ECB Assets Hit 35% Of Eurozone GDP; Draghi Owns 9.2% Of European Corporate Bond Market

As global markets bask in the glow of the Trumpflation recovery, the ECB continues to be busy providing the actual levitating power behind what DB recently dubbed global "helicopter money", by buying copious amounts of bonds on a daily basis (at least until tomorrow when the ECB goes on brief monetization hiatus, and Italy will be on its own for the next two weeks).

According to the latest weekly breakdown of what the six central banks acting on behalf of the Euro system bought in the week ending December 16, the ECB purchased at least 6 corporate bonds under its CSPP program.  The latest weekly purchase lifts the number of securities held to 773; this means that the ECB now holds 9.2%, (€50.6bn) of the entire European corporate market (€549.34bn outstanding).

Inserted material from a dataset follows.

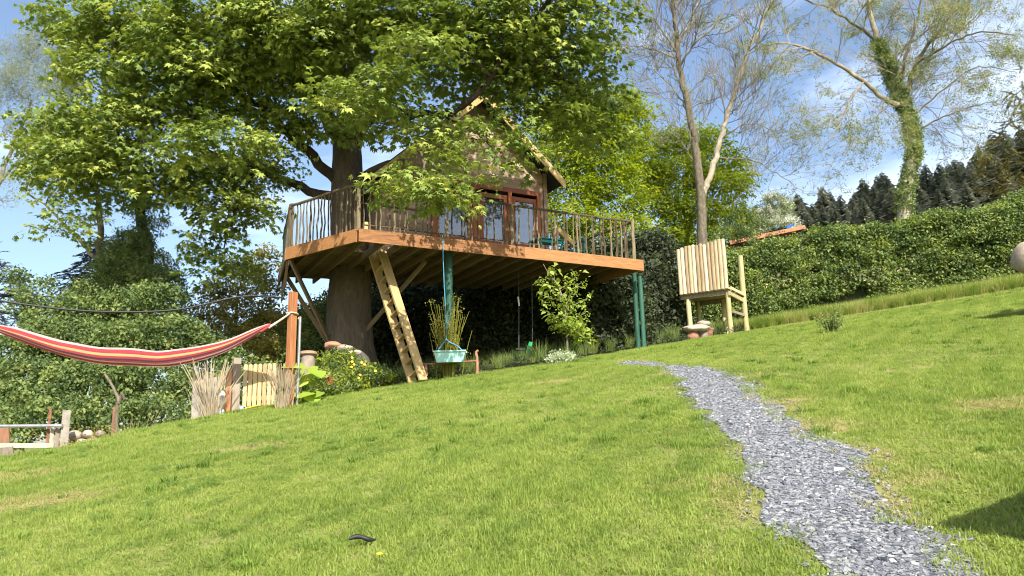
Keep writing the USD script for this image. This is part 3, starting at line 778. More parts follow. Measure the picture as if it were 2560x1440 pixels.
# ------------------------------------------------------------------ the ladder
lb = hit(1046, 944); lb = gp(at(1046, 944, 16.75)[0], 16.75)
ltop = dk(0.80, 1.30, -0.02)
LD = norm(ltop - lb)
ld = thing('ladder', 'sawn timber ladder leaning up to the hatch in the deck', 'ladder', lb)
side = norm(DN * 0.93 - DU * 0.22); side = norm(side - LD * (side @ LD))
LN_ = np.linalg.norm(ltop - lb)
up_ = norm(np.cross(side, LD))
for sg in (-1, 1):
    part(ld, 'stringer', beam(lb + side * 0.19 * sg - LD * 0.03, ltop + side * 0.19 * sg, 0.055, 0.20, up_, 0.08), M['ladder'], False)
for f in np.linspace(0.07, 0.93, 11):
    c0 = lb + LD * LN_ * f
    part(ld, 'rung', beam(c0 - side * 0.163, c0 + side * 0.163, 0.13, 0.034, Z3, 0.1), M['ladder'], False)


# ------------------------------------------------------------------ foliage makers
def palmate(s, droop, rng):
    """A five-lobed leaf lying along +x from its stalk."""
    ang = np.radians([180, 130, 92, 66, 46, 24, 0, -24, -46, -66, -92, -130])
    rad = np.array([0.10, 0.30, 0.62, 0.42, 0.92, 0.50, 1.05, 0.50, 0.92, 0.42, 0.62, 0.30]) * s * rng.uniform(0.92, 1.08, 12)
    V = np.c_[rad * np.cos(ang), rad * np.sin(ang), -droop * (rad / s) ** 2 * s]
    V = np.vstack([V, [[0.05 * s, 0, 0.04 * s]]])
    F = [[12, i, (i + 1) % 12] for i in range(12)]
    return V, np.array(F)[:, ::-1]


def oval(s, w, droop):
    V = np.array([[0, 0, 0], [0.4, w, 0.05], [0.45, 0, -0.02], [0.4, -w, 0.05], [1.0, 0, -droop]]) * s
    return V, np.array([[0, 2, 1], [0, 3, 2], [1, 2, 4], [2, 3, 4]])


def rot_to(V, d, nrm):
    d = norm(d); nrm = norm(nrm - d * (nrm @ d)); s = np.cross(nrm, d)
    return V[:, :1] * d + V[:, 1:2] * s + V[:, 2:] * nrm


def leaf_spray(n, length, leaf, size, rng, spread=0.5, flat=0.5, droop=0.25, stalk=0.08, hang=0.35):
    """A twig end along +x with n leaves set round it, mostly facing up."""
    parts = []
    for i in range(n):
        f = (i + 0.5) / n
        o = np.array([length * f, 0, -0.12 * length * f * f])
        a = rng.uniform(-1, 1) * 2.2 * (1.15 - 0.7 * f) + rng.normal(0, 0.2)
        d = np.array([math.cos(a), math.sin(a), rng.normal(-hang, 0.3)])
        o = o + norm(d * [1, 1, 0.4]) * stalk * rng.uniform(0.5, 1.6) + rng.normal(0, spread * 0.12, 3) * [1, 1, flat]
        nr = np.array([rng.normal(0, 0.42), rng.normal(0, 0.42), 1.0])
        s = size * rng.uniform(0.6, 1.15)
        v, f_ = palmate(s, droop, rng) if leaf == 'palm' else oval(s, 0.3, droop)
        parts.append((rot_to(v, d, nr) + o, f_))
    return cat(parts)


def leaf_blob(n, r, size, rng, w=0.3, up=0.6, flat=1.0):
    """A loose clump of small leaves."""
    parts = []
    for i in range(n):
        o = norm(rng.normal(0, 1, 3)) * r * rng.random() ** 0.5 * [1, 1, flat]
        d = norm(rng.normal(0, 1, 3) + np.array([0, 0, -0.2]))
        nr = norm(rng.normal(0, 0.6, 3) + norm(o + 1e-9) * 0.7 + [0, 0, up])
        v, f_ = oval(size * rng.uniform(0.6, 1.2), w, 0.15)
        parts.append((rot_to(v, d, nr) + o, f_))
    return cat(parts)


def needle_spray(n, length, r, rng, w=0.012):
    """A flat conifer frond along +x."""
    V, F = [], []
    for i in range(n):
        f = rng.random()
        o = np.array([length * f, 0, -0.15 * length * f * f])
        a = rng.choice([-1, 1]) * rng.uniform(0.4, 1.0)
        d = np.array([math.cos(a), math.sin(a), rng.normal(0, 0.25)]) * r * (1.1 - 0.7 * f) * rng.uniform(0.5, 1)
        s = np.array([0, 0, 1.0]) * w + np.array([-d[1], d[0], 0]) / (np.linalg.norm(d) + 1e-9) * w
        k = len(V)
        V += [o - s, o + s, o + d + s * 0.2]; F.append([k, k + 1, k + 2])
    return np.array(V), np.array(F)


def in_ellipsoid(n, c, r, rng, shell=0.5, top=0.0):
    d = norm(rng.normal(0, 1, (n, 3)))
    rad = rng.random(n) ** (1 / 3.0)
    rad = shell + (1 - shell) * rad if shell else rad
    rad = np.where(rng.random(n) < 0.25, rng.random(n) ** 0.5, rad)
    if top:
        d[:, 2] = np.where((d[:, 2] < 0) & (rng.random(n) < top), -d[:, 2], d[:, 2])
    return np.asarray(c) + d * rad[:, None] * np.asarray(r)


def pad(px, py, Y, rx, ry, ryd=None):
    """A leafy mass around the point seen at the pixel; rx, ry are half sizes in pixels of the photograph there."""
    s = Y / FPX
    return np.r_[at(px, py, Y), rx * s, (ryd * s if ryd else 0.8 * rx * s), ry * s]


def spray_cloud(pads, per_m3, rng, shell=0.45, top=0.25, cap=100000, lo=8):
    P, D = [], []
    for p in pads:
        c, r = p[:3], p[3:6]
        n = int(np.clip(per_m3 * 4.19 * r[0] * r[1] * r[2], lo, cap))
        q = in_ellipsoid(n, c, r, rng, shell, top)
        P.append(q); D.append(q - c)
    return np.vstack(P), np.vstack(D)


def facing(D, rng, yawj=0.7, tiltj=0.3, droop=0.15):
    """Orientation of sprays that grow outwards along D."""
    n = len(D)
    yaw = np.arctan2(D[:, 1], D[:, 0]) + rng.normal(0, yawj, n)
    tilt = rng.normal(droop, tiltj, n)
    return quats(n, yaw, tilt, yaw + np.pi / 2)


def link_branches(pads, nodes, noder, rng, r0=0.05, twigs=5, sag=0.0):
    """Branches from the nearest limb node to each pad's centre, and twigs on from there."""
    nodes, noder = [list(np.asarray(v, float)) for v in (nodes, noder)]
    PB, RB = [], []
    PT, RTw = [], []
    NA = np.array(nodes)
    order = np.argsort([np.min(np.linalg.norm(NA - p[:3], axis=1)) for p in pads])
    for p in np.asarray(pads)[order]:
        c, r = p[:3], p[3:6]
        d = np.array(nodes) - c
        cost = np.linalg.norm(d, axis=1) + 0.8 * np.maximum(d[:, 2], 0)
        k = int(np.argmin(cost))
        a = nodes[k]
        e = c + rng.normal(0, 0.15, 3) * r
        ln = np.linalg.norm(e - a)
        mid = (a + e) / 2 + rng.normal(0, 0.09, 3) * ln + [0, 0, 0.1 * ln - sag]
        ra = min(noder[k] * 0.75, r0 * 1.4)
        PB.append(curve([a, mid, e], 7)); RB.append(np.linspace(ra, ra * 0.5, 7))
        nodes += list(PB[-1][3:]); noder += list(RB[-1][3:])
        for _ in range(twigs):
            t = c + norm(rng.normal(0, 1, 3)) * r * rng.uniform(0.5, 0.95)
            s0_ = PB[-1][rng.integers(3, 7)]
            PT.append(curve([s0_, (s0_ + t) / 2 + rng.normal(0, 0.07, 3) * np.linalg.norm(r), t], 5)); RTw.append(np.linspace(max(ra * 0.3, 0.006), 0.004, 5))
    out = [tubes(np.array(PB), np.array(RB), 6)]
    if PT:
        out.append(tubes(np.array(PT), np.array(RTw), 4))
    return cat(out)


def grow(starts, dirs, lens, rads, levels, kids, rng, spread=0.6, ratio=0.62, up=0.12, k=5, wig=0.12, sides=3):
    """Twigs that fork again and again; returns the mesh and the tips (points, directions)."""
    meshes, tips = [], []
    S, D, Ln, R = [np.asarray(v, float) for v in (starts, dirs, lens, rads)]
    for lv in range(levels):
        m_ = len(S)
        P = np.zeros((m_, k, 3)); P[:, 0] = S
        d = norm(D)
        for i in range(1, k):
            d = norm(d + rng.normal(0, wig, (m_, 3)) + [0, 0, up * 0.3])
            P[:, i] = P[:, i - 1] + d * (Ln / (k - 1))[:, None]
        rr = R[:, None] * np.linspace(1, 0.45, k)[None]
        meshes.append(tubes(P, rr, max(3, sides - lv), False))
        tips.append((P[:, -1], d))
        if lv == levels - 1:
            break
        nk = kids if np.isscalar(kids) else kids[lv]
        idx = np.repeat(np.arange(m_), nk)
        f = rng.uniform(0.25, 1.0, len(idx))
        pos = f * (k - 1); i0 = np.minimum(pos.astype(int), k - 2); u = (pos - i0)[:, None]
        S2 = P[idx, i0] * (1 - u) + P[idx, i0 + 1] * u
        T = norm(P[idx, i0 + 1] - P[idx, i0])
        D2 = norm(T + norm(rng.normal(0, 1, (len(idx), 3))) * spread + [0, 0, up])
        S, D, Ln, R = S2, D2, Ln[idx] * ratio * rng.uniform(0.6, 1.25, len(idx)), np.maximum(R[idx] * 0.55, 0.0035)
    return cat(meshes), tips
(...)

The ECB bought bonds issued by AB InBev, Autostrade Per L’Italia, Knorr-Bremse, Snam and Uniper. 104 (~13.5%) of the 773 securities are negative yielding. Utilities remain the largest industry group with 207 securities.

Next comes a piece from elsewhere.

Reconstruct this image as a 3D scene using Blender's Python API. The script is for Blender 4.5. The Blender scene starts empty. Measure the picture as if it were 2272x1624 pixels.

For the week ending 16th December, the bond purchases stood at €0.7bn across sectors (vs. €1.6bn the week prior). The complete list of ISINs can be found here, courtesy of UBS. Last week, total EUR issuances worth €6.2bn were issued in the primary market, of which €0.23bn were CSPP eligible. For the month ending November, total CSPP holdings stood at €47.2bn, with 86% of the purchased amount coming from the secondary market.


What bonds has ECB bought into?

Looking at the break-up country wise, French and German issuers continue to dominate the ISIN count (395 issuances worth €294bn in amount outstanding). Bonds from non-Eurozone corporates were also on the list, with the bulk from Switzerland (24 issuances worth €17bn). When looking at the purchases by sector, Utilities remains the top pick (206 issuances worth €137bn), while non-cyclical consumer is a distant second (120 issuances, €93bn in amount outstanding).

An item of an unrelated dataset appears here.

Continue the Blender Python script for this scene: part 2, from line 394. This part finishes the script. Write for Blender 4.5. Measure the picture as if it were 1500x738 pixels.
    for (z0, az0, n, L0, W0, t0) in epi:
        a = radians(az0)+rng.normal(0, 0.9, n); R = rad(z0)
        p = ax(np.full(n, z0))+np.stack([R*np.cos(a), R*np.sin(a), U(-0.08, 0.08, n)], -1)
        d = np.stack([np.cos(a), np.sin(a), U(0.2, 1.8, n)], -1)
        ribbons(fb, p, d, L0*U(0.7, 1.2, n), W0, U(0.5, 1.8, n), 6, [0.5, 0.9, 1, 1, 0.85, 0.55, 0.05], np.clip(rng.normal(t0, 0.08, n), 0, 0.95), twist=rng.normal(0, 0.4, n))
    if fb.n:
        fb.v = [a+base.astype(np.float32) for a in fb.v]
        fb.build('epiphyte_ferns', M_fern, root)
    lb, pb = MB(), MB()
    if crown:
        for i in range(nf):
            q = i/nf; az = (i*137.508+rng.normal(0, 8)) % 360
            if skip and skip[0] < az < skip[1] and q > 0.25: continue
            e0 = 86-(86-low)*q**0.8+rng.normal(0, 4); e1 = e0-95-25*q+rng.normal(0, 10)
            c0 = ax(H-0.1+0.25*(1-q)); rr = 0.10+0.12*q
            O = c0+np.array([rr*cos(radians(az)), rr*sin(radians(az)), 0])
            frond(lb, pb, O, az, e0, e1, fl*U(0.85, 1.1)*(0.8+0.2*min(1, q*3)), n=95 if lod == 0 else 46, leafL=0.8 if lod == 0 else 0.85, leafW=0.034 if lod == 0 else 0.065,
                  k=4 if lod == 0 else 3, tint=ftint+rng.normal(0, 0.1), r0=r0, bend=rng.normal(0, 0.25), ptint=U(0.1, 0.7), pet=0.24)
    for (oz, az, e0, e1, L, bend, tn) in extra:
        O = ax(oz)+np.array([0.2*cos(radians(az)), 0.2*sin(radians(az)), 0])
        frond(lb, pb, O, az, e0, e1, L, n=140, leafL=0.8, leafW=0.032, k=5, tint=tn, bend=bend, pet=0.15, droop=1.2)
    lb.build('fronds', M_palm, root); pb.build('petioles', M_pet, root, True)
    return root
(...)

In terms of duration, while the ECB has bought across the curve, it has avoided going very long (12+yr). The bulk of the purchases has occurred in 3-7yrs region (337 issuances worth €235bn). By rating, it's clear that the ECB hasn't been reluctant from taking credit risk as they have bought into overall 178 BB-rated and non-rated bonds. By yield, the ECB has already bought into 152 negative yielding bonds (€116bn, average yield of -0.13%). By issuer, we find that the ECB has bought into 771 bonds from 227 issuing entities. The bond with the longest maturity that was purchased was the 20 year EDF 1.875% 13/10/36 from the Electricité De France.

The ECB has provided a strong bid for Euro credit since its announcement in Mar-16 with EU high grade and high yield credit spreads tightening by 36bps and 158bps, respectively. Corporate purchases began on 08-Jun-16, with the weekly average of ~€1.8bn per week and total corporate bond holdings of €50.6bn (as of 16-Dec-16), or roughly €7.2bn a month. ECB purchased bonds have lost 1.31% in Nov vs 1.02% in Oct. However, the bonds purchased under CSPP have marginally outperformed the broad index that shed 1.33% in November.

Finally, looking at the overall ECB balance sheet, as of the latest update, the central bank added a total of €21 billion in assets, bringing the total to €3.631 trillion, an amount equal to almost 35% of the entire Eurozone GDP.